Despite Mayor Rob Ford’s mission to promote Toronto in Tinseltown, his appearance on “Jimmy Kimmel Live” Monday night played out more like a highlight reel of the world-famous mayor’s many public blunders and missteps.

Kimmel began the 15-minute interview by asking Ford the question many political observers and average Torontonians wanted answered: “Why are you here? What good could come of this? Have you ever seen the show?”

Ford said he agreed to appear because Kimmel had personally asked him.

Since stories emerged last May of a video showing Ford smoking what appears to be crack cocaine, Kimmel and several other American late-night talk show hosts have gotten great laughs poking fun at the Toronto mayor. Kimmel and his team reportedly spent several months trying to get the mayor to agree to come on the show.

Ford said he wanted viewers to know that Toronto is a great city that has been booming during his mayoralty, and repeated his oft-contested claim that he’s saved Toronto taxpayers $1 billion, and fulfilled “90 per cent” of his promises.

As the interview began, Kimmel told Ford that many Torontonians seemed angry with him for inviting the mayor on to his show. Kimmel said they had chided him, through Twitter and Facebook, highlighting the accusations of drunk driving, domestic abuse, homophobia, racism and dishonesty that have all been aimed at the mayor.

“Is that it? Is that all I got?” Ford laughed in response. “I guess they don’t talk about all the money I’ve saved, how we straightened out the city.”

Kimmel then asked the mayor whether he has to apologize a lot; Ford responded he’s through with apologizing, and is focusing on the municipal election in October.

“The apologies are over. I’m moving on. People are going to judge me on my proven track record,” Ford said.

Kimmel then ushered the mayor to a giant video screen to show some of the videos and images that have made the mayor such a celebrity: falling over while trying to throw a football, miming a drunk driver in city council, cursing after walking into a TV camera, and dancing to Bob Marley’s music in council chambers.
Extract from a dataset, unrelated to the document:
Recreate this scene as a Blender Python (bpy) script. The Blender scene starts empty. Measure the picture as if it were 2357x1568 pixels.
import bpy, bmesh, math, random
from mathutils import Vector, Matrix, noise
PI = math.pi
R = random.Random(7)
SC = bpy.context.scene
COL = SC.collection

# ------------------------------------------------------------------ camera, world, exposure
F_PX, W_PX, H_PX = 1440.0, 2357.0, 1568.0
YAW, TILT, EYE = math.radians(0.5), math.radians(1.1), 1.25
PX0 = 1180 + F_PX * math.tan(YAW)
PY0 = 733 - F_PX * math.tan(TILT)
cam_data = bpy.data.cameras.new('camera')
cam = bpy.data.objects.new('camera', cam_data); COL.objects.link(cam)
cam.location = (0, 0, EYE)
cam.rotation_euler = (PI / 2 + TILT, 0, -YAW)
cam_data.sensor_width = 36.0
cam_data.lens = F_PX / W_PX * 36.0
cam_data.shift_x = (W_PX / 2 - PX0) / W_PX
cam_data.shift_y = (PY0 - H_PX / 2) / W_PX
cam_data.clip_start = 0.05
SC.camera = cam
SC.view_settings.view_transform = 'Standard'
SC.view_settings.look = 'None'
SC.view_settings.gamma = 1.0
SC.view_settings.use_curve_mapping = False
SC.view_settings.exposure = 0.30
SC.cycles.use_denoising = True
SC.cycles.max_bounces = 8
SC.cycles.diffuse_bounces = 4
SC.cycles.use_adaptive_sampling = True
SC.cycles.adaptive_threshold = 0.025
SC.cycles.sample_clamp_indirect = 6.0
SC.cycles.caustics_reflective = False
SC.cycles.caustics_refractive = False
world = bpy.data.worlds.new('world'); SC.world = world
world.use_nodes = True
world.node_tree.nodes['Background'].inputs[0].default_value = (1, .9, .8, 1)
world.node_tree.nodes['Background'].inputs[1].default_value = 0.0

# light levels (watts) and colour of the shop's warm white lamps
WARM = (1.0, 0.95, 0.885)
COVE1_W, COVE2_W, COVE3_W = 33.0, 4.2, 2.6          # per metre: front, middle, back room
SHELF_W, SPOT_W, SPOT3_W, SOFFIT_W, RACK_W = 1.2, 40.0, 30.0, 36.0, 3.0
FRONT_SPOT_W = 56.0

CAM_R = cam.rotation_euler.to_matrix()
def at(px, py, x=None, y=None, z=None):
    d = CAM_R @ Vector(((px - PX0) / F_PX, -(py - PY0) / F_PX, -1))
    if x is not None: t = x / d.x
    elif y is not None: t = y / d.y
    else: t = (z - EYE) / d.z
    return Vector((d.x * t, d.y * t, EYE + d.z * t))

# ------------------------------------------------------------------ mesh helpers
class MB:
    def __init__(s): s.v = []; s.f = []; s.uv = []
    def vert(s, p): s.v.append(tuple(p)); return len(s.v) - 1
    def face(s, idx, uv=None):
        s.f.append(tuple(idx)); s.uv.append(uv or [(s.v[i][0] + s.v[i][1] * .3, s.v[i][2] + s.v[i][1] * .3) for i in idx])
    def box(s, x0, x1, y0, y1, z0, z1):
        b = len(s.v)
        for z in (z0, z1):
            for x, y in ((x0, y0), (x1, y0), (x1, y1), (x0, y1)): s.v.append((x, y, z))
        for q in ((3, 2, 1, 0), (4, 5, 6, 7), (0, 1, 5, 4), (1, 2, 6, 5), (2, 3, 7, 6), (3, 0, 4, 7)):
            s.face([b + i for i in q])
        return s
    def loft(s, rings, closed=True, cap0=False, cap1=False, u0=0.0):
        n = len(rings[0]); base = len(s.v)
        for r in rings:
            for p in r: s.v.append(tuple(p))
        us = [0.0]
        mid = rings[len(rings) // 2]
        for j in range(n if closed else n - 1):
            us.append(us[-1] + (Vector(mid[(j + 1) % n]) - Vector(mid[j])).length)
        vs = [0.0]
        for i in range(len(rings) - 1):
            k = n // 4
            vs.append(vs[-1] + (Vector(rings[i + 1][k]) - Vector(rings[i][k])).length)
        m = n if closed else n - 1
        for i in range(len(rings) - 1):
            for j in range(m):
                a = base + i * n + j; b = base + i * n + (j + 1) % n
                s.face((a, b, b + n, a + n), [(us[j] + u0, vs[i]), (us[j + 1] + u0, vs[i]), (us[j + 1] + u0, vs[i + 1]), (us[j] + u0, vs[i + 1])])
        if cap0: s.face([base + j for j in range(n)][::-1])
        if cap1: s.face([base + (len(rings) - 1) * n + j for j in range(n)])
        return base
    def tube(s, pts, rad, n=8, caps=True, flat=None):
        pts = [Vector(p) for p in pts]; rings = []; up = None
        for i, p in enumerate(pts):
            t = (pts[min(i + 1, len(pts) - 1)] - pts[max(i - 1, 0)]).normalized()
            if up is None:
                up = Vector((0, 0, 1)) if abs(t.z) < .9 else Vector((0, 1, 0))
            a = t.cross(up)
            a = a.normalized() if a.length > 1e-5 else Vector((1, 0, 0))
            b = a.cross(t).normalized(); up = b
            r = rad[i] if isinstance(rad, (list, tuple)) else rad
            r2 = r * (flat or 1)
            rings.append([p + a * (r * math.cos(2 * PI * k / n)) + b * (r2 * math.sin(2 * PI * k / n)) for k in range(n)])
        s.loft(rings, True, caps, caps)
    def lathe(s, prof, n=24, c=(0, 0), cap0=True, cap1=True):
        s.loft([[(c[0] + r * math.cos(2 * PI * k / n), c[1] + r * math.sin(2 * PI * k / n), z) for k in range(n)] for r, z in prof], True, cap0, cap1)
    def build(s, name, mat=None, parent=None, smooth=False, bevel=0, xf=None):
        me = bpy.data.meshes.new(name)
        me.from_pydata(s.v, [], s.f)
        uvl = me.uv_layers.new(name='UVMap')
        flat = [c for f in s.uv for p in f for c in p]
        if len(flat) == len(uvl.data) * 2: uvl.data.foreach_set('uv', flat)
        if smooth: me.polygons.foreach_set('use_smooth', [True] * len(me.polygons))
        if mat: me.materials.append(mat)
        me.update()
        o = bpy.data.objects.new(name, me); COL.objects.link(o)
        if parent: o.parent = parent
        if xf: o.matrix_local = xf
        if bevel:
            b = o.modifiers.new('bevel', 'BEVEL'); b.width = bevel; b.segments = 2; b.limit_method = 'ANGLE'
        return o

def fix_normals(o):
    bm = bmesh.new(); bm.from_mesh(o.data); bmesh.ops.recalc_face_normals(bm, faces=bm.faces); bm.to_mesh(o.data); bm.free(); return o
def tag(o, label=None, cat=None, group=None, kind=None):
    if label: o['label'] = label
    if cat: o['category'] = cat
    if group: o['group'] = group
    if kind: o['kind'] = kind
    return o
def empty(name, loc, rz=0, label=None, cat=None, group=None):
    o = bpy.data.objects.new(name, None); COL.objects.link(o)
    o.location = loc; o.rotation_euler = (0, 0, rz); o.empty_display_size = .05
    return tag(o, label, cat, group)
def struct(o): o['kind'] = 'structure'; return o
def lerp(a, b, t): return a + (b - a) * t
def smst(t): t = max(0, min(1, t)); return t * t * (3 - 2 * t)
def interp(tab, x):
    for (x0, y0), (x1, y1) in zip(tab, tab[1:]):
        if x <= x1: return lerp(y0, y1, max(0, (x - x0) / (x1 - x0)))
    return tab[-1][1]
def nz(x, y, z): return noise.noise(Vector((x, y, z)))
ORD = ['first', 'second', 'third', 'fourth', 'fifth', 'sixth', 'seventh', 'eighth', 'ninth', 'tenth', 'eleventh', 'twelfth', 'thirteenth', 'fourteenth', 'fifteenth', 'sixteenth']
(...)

When he showed hidden camera footage of Ford threatening to attack an unknown person, promising to rip the man’s eyes out, Kimmel asked, “Who are you talking about?”

Ford shrugged and said he didn’t know.

“You have that many enemies that you don’t know which one that was?” Kimmel responded, to laughs.

Later, when Ford told Kimmel he’d been exercising and eating right and had lost 40 pounds, Kimmel asked the mayor about his “drunken stupors” and his substance abuse.

“As a human being you seem like a nice guy to me,” Kimmel said. “If you are an alcoholic, if you’re drinking enough that he would try crack in his 40s and you don't remember it, maybe that's something that you might want to think about, like talking to somebody.”

“I wasn’t elected to be perfect, Jimmy,” Ford responded, appearing uncomfortable.

“Talk is cheap; actions speak louder than words,” he continued. “And we’ll let the people decide on Oct. 27.”

Asked about why he dared Toronto police Chief Bill Blair to arrest him, Ford said that he wants the chief to explain why police conducted five months of surveillance on him and yet never laid charges.

“I support the police like no other,” Ford said. “But when they’re playing these political games and are friends with my opponents and they’re spending millions of dollars following me around and come up empty-handed, that bothers me.”

Kimmel then asked the mayor if he had seen the video that allegedly shows Ford smoking crack. Ford responded, "I want the world to see it.”

“Me, too,” Kimmel retorted.

“Look what happened to Kim Kardashian after her video came out,” he added. “She did very, very well for herself.”

For his part, the mayor’s brother, city councillor Doug Ford, told reporters Tuesday morning he thought the entire visit to Los Angeles was “a real positive, positive trip” and that he and his brother were able to “promote the heck out of Toronto.”

Speaking to reporters at city hall, the elder Ford acknowledged that Kimmel threw his brother some “hardball questions.” But he said the comments he received from friends – “without the biased Toronto media” – was that his brother did a good job.

“Rob sat there, very polite, and tried to pump Toronto every second he got. I think Rob did a fabulous job and I truly believe that," Ford said.